Mortgage delays: thousands risk being forced onto higher interest rates as banks too slow on switcher applications

Completing a move to another lender is now taking up to four months due to logjam as customers rush for alternative loans

The rush to switch mortgage provider is leading to major delays in approvals. Photo: Andrey Popov

Charlie Weston

Thousands of homeowners face being caught by the wave of rising interest rates because overwhelmed banks are too slow to process their mortgage-switching applications.

The Central Bank has no plans to take banks to task even though delays are a breach of its consumer code.

It is now taking up to four months to complete a switch. The reason is a backlog of borrowers rushing to move to a lower-cost provider ahead of mortgage rate rises.

Any delay will leave borrowers at a high risk of missing out on the interest rates currently on offer.

Banks lend at the rate at the time a mortgage is drawn down, not the rate offered at the start of the process.

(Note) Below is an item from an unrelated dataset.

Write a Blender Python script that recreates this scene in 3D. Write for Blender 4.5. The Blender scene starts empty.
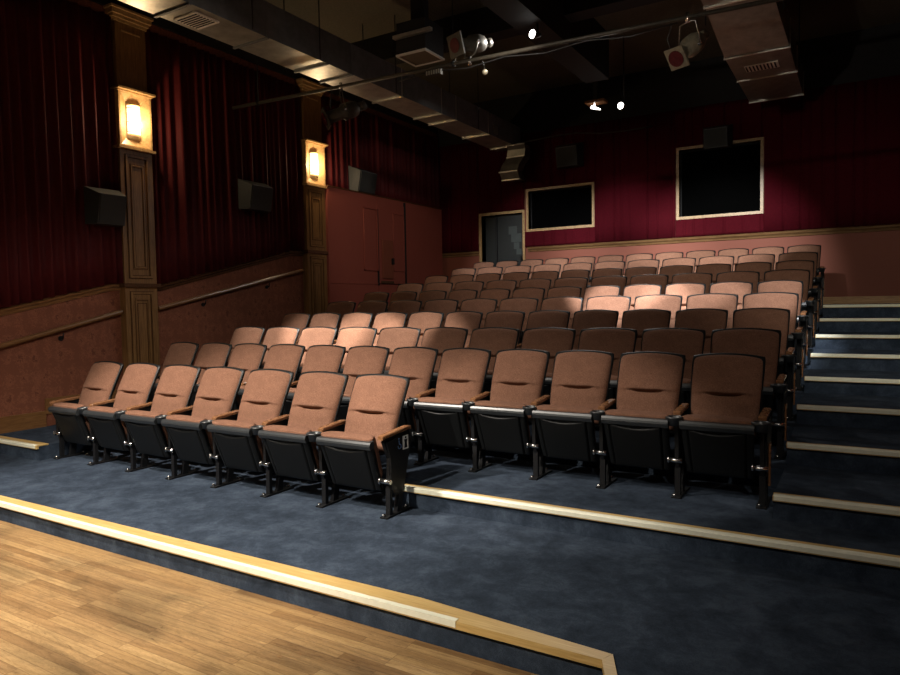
import bpy, bmesh, math, random
from mathutils import Vector, Matrix
random.seed(7)
C = bpy.context.scene.collection
ZS = 1.655            # eye height above the wooden stage floor
PI = math.pi

# ------------------------------------------------------------------ materials
def new_mat(name):
    m = bpy.data.materials.new(name); m.use_nodes = True
    nt = m.node_tree; b = nt.nodes['Principled BSDF']
    return m, nt, b
def node(nt, t, **kw):
    n = nt.nodes.new(t)
    for k, v in kw.items():
        if k in n.inputs: n.inputs[k].default_value = v
        else: setattr(n, k, v)
    return n
def ramp(nt, fac, stops):
    r = nt.nodes.new('ShaderNodeValToRGB')
    el = r.color_ramp.elements
    el[0].position, el[0].color = stops[0][0], (*stops[0][1], 1)
    el[1].position, el[1].color = stops[-1][0], (*stops[-1][1], 1)
    for p, c in stops[1:-1]:
        e = el.new(p); e.color = (*c, 1)
    nt.links.new(fac, r.inputs['Fac'])
    return r
def coords(nt, scale=(1, 1, 1), kind='Object'):
    tc = nt.nodes.new('ShaderNodeTexCoord'); mp = nt.nodes.new('ShaderNodeMapping')
    mp.inputs['Scale'].default_value = scale
    nt.links.new(tc.outputs[kind], mp.inputs['Vector'])
    return mp.outputs['Vector']
def simple(name, col, rough=.6, metal=0, noise=0, nscale=20, bump=0, spec=.5, scale=(1, 1, 1), sheen=0):
    m, nt, b = new_mat(name)
    b.inputs['Roughness'].default_value = rough
    b.inputs['Metallic'].default_value = metal
    b.inputs['Specular IOR Level'].default_value = spec
    if sheen:
        b.inputs['Sheen Weight'].default_value = sheen
        b.inputs['Sheen Roughness'].default_value = .4
        b.inputs['Sheen Tint'].default_value = (*[min(1, c * 3) for c in col], 1)
    v = coords(nt, scale)
    n = node(nt, 'ShaderNodeTexNoise', Scale=nscale, Detail=5.0, Roughness=.65)
    nt.links.new(v, n.inputs['Vector'])
    lo = tuple(max(0, c * (1 - noise)) for c in col); hi = tuple(min(1, c * (1 + noise)) for c in col)
    r = ramp(nt, n.outputs['Fac'], [(.3, lo), (.7, hi)])
    nt.links.new(r.outputs['Color'], b.inputs['Base Color'])
    if bump:
        bp = node(nt, 'ShaderNodeBump', Strength=bump, Distance=.01)
        nt.links.new(n.outputs['Fac'], bp.inputs['Height']); nt.links.new(bp.outputs['Normal'], b.inputs['Normal'])
    return m

def mat_fabric():
    m, nt, b = new_mat('seat_fabric')
    b.inputs['Roughness'].default_value = .92; b.inputs['Specular IOR Level'].default_value = .2
    v = coords(nt)
    n1 = node(nt, 'ShaderNodeTexNoise', Scale=120.0, Detail=4.0, Roughness=.85); nt.links.new(v, n1.inputs['Vector'])
    n2 = node(nt, 'ShaderNodeTexNoise', Scale=14.0, Detail=4.0, Roughness=.7); nt.links.new(v, n2.inputs['Vector'])
    r1 = ramp(nt, n1.outputs['Fac'], [(.3, (.122, .056, .034)), (.7, (.292, .146, .094))])
    r2 = ramp(nt, n2.outputs['Fac'], [(.3, (.86, .86, .86)), (.7, (1.08, 1.08, 1.08))])
    mx = node(nt, 'ShaderNodeMixRGB', blend_type='MULTIPLY', Fac=1.0)
    nt.links.new(r1.outputs['Color'], mx.inputs['Color1']); nt.links.new(r2.outputs['Color'], mx.inputs['Color2'])
    nt.links.new(mx.outputs['Color'], b.inputs['Base Color'])
    bp = node(nt, 'ShaderNodeBump', Strength=.25, Distance=.003)
    nt.links.new(n1.outputs['Fac'], bp.inputs['Height']); nt.links.new(bp.outputs['Normal'], b.inputs['Normal'])
    return m

def mat_carpet():
    m, nt, b = new_mat('navy_carpet')
    b.inputs['Roughness'].default_value = .95; b.inputs['Specular IOR Level'].default_value = .15
    v = coords(nt)
    n1 = node(nt, 'ShaderNodeTexNoise', Scale=5.0, Detail=9.0, Roughness=.74, Distortion=.25); nt.links.new(v, n1.inputs['Vector'])
    n2 = node(nt, 'ShaderNodeTexNoise', Scale=160.0, Detail=3.0, Roughness=.8); nt.links.new(v, n2.inputs['Vector'])
    r1 = ramp(nt, n1.outputs['Fac'], [(.32, (.018, .026, .040)), (.5, (.036, .050, .075)), (.70, (.068, .090, .125))])
    r2 = ramp(nt, n2.outputs['Fac'], [(.3, (.72, .72, .72)), (.7, (1.25, 1.25, 1.25))])
    mx = node(nt, 'ShaderNodeMixRGB', blend_type='MULTIPLY', Fac=1.0)
    nt.links.new(r1.outputs['Color'], mx.inputs['Color1']); nt.links.new(r2.outputs['Color'], mx.inputs['Color2'])
    nt.links.new(mx.outputs['Color'], b.inputs['Base Color'])
    bp = node(nt, 'ShaderNodeBump', Strength=.5, Distance=.01)
    nt.links.new(n2.outputs['Fac'], bp.inputs['Height']); nt.links.new(bp.outputs['Normal'], b.inputs['Normal'])
    return m

def mat_planks():
    m, nt, b = new_mat('oak_planks')
    b.inputs['Roughness'].default_value = .42; b.inputs['Specular IOR Level'].default_value = .35
    v = coords(nt)
    br = node(nt, 'ShaderNodeTexBrick', Scale=1.0)
    br.offset = .37; br.offset_frequency = 3
    br.inputs['Brick Width'].default_value = .62; br.inputs['Row Height'].default_value = .057
    br.inputs['Mortar Size'].default_value = .0009; br.inputs['Mortar Smooth'].default_value = .2
    br.inputs['Color1'].default_value = (0, 0, 0, 1); br.inputs['Color2'].default_value = (1, 1, 1, 1)
    br.inputs['Mortar'].default_value = (.5, .5, .5, 1); br.inputs['Bias'].default_value = 0
    nt.links.new(v, br.inputs['Vector'])
    base = ramp(nt, br.outputs['Color'], [(0, (.250, .140, .060)), (.2, (.350, .212, .098)), (.8, (.420, .265, .122)), (1, (.500, .325, .155))])
    v2 = coords(nt, (1.6, 13, 1))
    g = node(nt, 'ShaderNodeTexNoise', Scale=3.2, Detail=8.0, Roughness=.72, Distortion=2.6); sh = nt.nodes.new('ShaderNodeVectorMath'); sh.operation = 'MULTIPLY_ADD'; sh.inputs[1].default_value = (7, 3, 11)
    nt.links.new(br.outputs['Color'], sh.inputs[0]); nt.links.new(v2, sh.inputs[2]); nt.links.new(sh.outputs['Vector'], g.inputs['Vector'])
    wv = node(nt, 'ShaderNodeTexWave', Scale=.55, Distortion=16.0, Detail=4.0); wv.bands_direction = 'Y'; wv.inputs['Detail Scale'].default_value = .7
    nt.links.new(sh.outputs['Vector'], wv.inputs['Vector'])
    wr = ramp(nt, wv.outputs['Fac'], [(.0, (.66, .62, .56)), (.35, (1, 1, 1)), (1, (1.08, 1.07, 1.05))])
    gr = ramp(nt, g.outputs['Fac'], [(.34, (.42, .38, .33)), (.43, (.92, .91, .88)), (.47, (.62, .58, .52)), (.51, (1.02, 1.02, 1.0)), (.57, (.80, .77, .71)), (.70, (1.28, 1.26, 1.2))])
    v3 = coords(nt, (.5, 1.1, 1))
    st = node(nt, 'ShaderNodeTexNoise', Scale=2.2, Detail=4.0, Roughness=.6, Distortion=.6); nt.links.new(v3, st.inputs['Vector'])
    sr = ramp(nt, st.outputs['Fac'], [(.34, (.58, .60, .62)), (.52, (1, 1, 1)), (.8, (1.15, 1.12, 1.02))])
    m1 = node(nt, 'ShaderNodeMixRGB', blend_type='MULTIPLY', Fac=1.0); m2 = node(nt, 'ShaderNodeMixRGB', blend_type='MULTIPLY', Fac=1.0)
    m3 = node(nt, 'ShaderNodeMixRGB', blend_type='MIX')
    nt.links.new(base.outputs['Color'], m1.inputs['Color1']); nt.links.new(gr.outputs['Color'], m1.inputs['Color2'])
    nt.links.new(m1.outputs['Color'], m2.inputs['Color1']); nt.links.new(sr.outputs['Color'], m2.inputs['Color2'])
    nt.links.new(br.outputs['Fac'], m3.inputs['Fac']); m4 = node(nt, 'ShaderNodeMixRGB', blend_type='MULTIPLY', Fac=.45)
    nt.links.new(m2.outputs['Color'], m4.inputs['Color1']); nt.links.new(wr.outputs['Color'], m4.inputs['Color2'])
    nt.links.new(m4.outputs['Color'], m3.inputs['Color1'])
    m3.inputs['Color2'].default_value = (.075, .035, .014, 1)
    nt.links.new(m3.outputs['Color'], b.inputs['Base Color'])
    bp = node(nt, 'ShaderNodeBump', Strength=.12, Distance=.004)
    nt.links.new(g.outputs['Fac'], bp.inputs['Height']); nt.links.new(bp.outputs['Normal'], b.inputs['Normal'])
    return m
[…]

That should not be a big issue because mortgage approval in principle is required to be given within 10 days under the Central Bank’s Consumer Protection Code, the rule book on how regulated firms are supposed to treat consumers.

But brokers say it is taking as long as 22 to 36 days to get approval in principle for switcher clients.

The brokers report huge frustration with service levels from the banks and other lenders in relation to handling mortgage switches.

Managing director of broker Switcheroo Mortgages Alison Fearon said that for most banks and lenders it is taking four months or more to complete a switch.

Thousands of borrowers on variable and fixed rates are rushing to lock into current low fixed rates for as long as they can afford to fix.

Some are breaking out of fixed rates early and even trackers to avoid surging rate rises.

It comes after the European Central Bank (ECB) hiked its main lending rate by 1.25pc in the last few months, with warnings of more to come.

Borrowers can still get five-year fixed rates at 2.5pc.

However, there are fears that such rates are soon to surge much higher.

If a five-year fixed rate went to 3.5pc it would mean a borrower would end up paying an extra €130 a month to lock in for the five-year rate.

Over a year, this would cost an extra €1,560 in repayments. This is based on a €250,000 mortgage, on a 25-year term, with an 80pc loan-to-value ratio.

Martina Hennessy of broker Doddl.ie urged banks and other lenders to honour the rates people are approved for because it is taking so long to get lending deals done, leaving borrowers exposed to much higher rates.

Asked what it was doing about the poor response time in completing switches, the Central Bank made no reference in its reply to taking any measures to force banks and other lenders to improve their service levels for switchers or get them to honour lower rates.

The Central Bank said mortgage providers were required to inform customers of their decision on the mortgage application within 10 business days. If not, customers must be told the reasons for the delay.

Apart from a Central Bank rule on the initial mortgage application decision, it is a commercial matter for mortgage lenders how long the rest of the application process takes.

“The Central Bank expects that the quality of service to customers by firms is in line with their expectations and the firms’ own internal service-level standards and that all financial firms take a consumer-focused approach and communicate clearly, effectively, and in a timely manner with all customers,” the regulator said.